Do natal...
Coloca-se sempre um prato a mais na mesa da noite de Natal. Como se viesse, nesse dia, algum convidado especial e inesperado. Não sei de onde vem o costume lá de casa. Sempre foi assim. Sempre imaginei que o convidado especial fosse o meu avô materno ou a minha avó paterna. Não os conheci mas sinto que sempre convivi com eles. O meu avô morreu quando a minha mãe tinha sete anos e desde então a minha avó (a quem eu chamo de madrinha) suporta um peso violento de saudade. As referências ao Avô Armindo são frequentes e ainda que só o tenha olhado numa fotografia desfocada do casamento ele habita nos discursos emocionados da família. Às vezes também eu sinto saudades dele. A outra convidada poderia ser a minha Avó Amélia por quem o olhar do meu pai brilha. Só ela fazia as rabanadas com o molho especial daquele modo. Lembro-me dela, deitada na cama da casa da aldeia, doente. Muito doente. Lembro-me vagamente, com a memória que uma criança de três anos pode transportar. As vezes não sei me lembro de verdade ou se estou já sugestionada com a narrativa das memórias. Por vezes, experimento o sabor das rabanadas tragadas nos discursos paternos, por vezes ando a cavalo num colo desconhecido mas sobejamente proclamado.
2 Comentários:
Não acredito na ausência de qualquer comentário. O texto é deveras bonito! Talvez demais. O mais bonito, diria.

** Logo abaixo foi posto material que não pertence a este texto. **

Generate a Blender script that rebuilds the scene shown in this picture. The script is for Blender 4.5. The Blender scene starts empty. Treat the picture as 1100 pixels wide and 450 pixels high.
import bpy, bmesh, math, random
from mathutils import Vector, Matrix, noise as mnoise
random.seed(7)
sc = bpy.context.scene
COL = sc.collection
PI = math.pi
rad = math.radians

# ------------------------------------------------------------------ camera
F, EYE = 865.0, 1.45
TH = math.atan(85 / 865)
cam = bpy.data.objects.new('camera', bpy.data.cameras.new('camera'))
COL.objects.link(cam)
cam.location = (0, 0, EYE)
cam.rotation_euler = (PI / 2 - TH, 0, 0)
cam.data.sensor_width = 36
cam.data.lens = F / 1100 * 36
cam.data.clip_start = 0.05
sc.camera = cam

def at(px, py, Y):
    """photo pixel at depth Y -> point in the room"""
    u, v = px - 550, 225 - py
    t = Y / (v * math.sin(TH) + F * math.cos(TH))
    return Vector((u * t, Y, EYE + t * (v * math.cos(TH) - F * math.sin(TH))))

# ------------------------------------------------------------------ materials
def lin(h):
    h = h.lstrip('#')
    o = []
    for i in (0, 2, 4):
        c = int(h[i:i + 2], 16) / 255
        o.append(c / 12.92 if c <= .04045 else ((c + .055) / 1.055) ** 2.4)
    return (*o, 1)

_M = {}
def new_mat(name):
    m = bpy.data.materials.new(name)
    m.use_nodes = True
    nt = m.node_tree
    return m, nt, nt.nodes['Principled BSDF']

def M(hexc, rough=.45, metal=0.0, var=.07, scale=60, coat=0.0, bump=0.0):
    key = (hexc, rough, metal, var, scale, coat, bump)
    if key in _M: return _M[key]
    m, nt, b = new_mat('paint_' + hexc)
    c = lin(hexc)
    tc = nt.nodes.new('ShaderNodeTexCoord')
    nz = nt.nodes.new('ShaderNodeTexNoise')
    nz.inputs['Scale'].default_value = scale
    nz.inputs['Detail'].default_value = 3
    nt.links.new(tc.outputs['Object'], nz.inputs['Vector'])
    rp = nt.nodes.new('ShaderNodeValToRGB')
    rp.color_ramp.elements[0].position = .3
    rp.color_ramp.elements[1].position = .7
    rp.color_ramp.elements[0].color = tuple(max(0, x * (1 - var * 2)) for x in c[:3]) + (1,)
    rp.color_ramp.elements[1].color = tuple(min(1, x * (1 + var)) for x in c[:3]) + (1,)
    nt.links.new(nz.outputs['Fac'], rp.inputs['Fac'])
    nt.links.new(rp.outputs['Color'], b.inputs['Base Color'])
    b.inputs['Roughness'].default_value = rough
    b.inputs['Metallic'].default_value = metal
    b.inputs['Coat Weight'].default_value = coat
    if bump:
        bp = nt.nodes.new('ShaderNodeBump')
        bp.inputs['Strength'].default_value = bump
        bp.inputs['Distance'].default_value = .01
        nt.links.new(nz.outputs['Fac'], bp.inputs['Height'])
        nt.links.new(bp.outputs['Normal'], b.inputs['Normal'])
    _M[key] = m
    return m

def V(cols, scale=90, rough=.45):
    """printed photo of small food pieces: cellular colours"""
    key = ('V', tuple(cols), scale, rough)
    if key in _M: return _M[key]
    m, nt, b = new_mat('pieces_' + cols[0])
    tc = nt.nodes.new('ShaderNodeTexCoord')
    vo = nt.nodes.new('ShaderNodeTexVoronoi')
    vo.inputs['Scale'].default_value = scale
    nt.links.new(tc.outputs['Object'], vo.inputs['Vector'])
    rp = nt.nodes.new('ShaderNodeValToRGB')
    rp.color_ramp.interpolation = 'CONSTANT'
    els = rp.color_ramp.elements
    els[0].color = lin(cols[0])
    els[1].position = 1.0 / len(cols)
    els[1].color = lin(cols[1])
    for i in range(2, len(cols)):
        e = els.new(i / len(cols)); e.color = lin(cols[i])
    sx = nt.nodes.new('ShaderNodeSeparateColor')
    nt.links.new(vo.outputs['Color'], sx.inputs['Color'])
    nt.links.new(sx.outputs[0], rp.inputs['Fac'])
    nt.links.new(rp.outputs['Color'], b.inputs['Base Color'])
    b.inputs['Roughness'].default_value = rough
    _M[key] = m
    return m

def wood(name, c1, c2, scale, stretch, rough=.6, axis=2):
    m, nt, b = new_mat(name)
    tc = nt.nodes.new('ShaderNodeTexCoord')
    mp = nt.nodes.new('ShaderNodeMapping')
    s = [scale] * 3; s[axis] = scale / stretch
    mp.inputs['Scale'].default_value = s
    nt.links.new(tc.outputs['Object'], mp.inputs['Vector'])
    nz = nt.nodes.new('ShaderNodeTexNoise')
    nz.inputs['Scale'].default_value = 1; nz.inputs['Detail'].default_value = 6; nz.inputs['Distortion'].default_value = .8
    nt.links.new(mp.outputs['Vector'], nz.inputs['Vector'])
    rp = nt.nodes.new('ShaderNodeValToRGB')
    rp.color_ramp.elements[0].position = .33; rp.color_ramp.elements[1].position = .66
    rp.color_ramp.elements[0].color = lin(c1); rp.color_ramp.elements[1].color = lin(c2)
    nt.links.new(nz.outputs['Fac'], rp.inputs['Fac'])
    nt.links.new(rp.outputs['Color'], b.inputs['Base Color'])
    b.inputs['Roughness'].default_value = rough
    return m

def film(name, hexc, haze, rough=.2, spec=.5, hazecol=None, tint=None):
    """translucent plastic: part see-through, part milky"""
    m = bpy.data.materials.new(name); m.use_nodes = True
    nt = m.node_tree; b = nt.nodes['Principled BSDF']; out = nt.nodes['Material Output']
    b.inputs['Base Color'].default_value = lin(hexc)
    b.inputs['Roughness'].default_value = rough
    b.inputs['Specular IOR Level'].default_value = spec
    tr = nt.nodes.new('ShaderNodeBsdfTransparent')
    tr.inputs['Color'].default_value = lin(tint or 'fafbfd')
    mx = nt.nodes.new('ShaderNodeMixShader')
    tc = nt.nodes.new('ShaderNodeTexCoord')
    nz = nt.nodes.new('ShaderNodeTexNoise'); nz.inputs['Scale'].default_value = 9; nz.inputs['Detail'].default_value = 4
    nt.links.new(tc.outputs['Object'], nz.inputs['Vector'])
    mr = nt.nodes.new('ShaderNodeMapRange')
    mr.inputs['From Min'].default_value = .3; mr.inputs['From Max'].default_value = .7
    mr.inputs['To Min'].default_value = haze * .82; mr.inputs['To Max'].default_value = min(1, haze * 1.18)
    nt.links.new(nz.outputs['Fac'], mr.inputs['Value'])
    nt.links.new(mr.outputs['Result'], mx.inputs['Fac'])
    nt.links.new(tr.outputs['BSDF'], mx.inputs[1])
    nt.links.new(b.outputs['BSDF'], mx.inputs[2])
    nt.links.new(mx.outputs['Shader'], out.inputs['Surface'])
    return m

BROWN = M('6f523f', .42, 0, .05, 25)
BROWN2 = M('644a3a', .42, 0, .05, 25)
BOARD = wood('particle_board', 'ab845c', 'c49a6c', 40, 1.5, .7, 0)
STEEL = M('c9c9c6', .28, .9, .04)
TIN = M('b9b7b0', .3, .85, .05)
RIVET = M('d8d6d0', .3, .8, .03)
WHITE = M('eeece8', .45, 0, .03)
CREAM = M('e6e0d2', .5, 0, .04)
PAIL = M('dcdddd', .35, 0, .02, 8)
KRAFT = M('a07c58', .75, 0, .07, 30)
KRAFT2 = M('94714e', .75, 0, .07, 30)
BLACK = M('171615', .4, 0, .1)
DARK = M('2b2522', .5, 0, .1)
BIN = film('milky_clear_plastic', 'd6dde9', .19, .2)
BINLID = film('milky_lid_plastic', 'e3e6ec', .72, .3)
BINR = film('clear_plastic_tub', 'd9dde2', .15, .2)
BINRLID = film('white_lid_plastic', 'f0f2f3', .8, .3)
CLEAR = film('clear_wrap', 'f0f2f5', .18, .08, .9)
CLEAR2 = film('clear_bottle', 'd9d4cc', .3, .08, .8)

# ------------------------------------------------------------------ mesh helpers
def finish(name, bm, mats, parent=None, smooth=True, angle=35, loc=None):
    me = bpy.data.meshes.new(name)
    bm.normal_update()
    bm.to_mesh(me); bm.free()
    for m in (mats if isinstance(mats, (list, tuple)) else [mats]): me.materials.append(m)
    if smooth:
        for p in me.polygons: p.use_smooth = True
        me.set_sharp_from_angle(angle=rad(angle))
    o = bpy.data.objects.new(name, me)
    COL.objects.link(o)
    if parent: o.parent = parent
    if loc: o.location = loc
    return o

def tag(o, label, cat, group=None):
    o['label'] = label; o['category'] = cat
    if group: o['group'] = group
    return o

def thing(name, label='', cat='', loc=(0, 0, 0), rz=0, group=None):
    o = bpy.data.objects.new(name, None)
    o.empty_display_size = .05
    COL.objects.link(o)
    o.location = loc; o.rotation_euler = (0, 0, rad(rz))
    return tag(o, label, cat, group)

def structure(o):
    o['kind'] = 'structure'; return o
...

Talvez, por isso, qualquer comentário seja excessivo.
Peço desculpa.
Ah!Tão bonito!!!!Fizeste-me recordar as mãos de papiro que me preparavam a cevada quentinha da mercearia da cidade, os ovos na frigideira negra de ferro, a bolacha araruta que teimávamos em colar no céu da boca... e suas histórias de embalar com aroma a cobertores, estendidos a "solhar" na varanda das manhãs.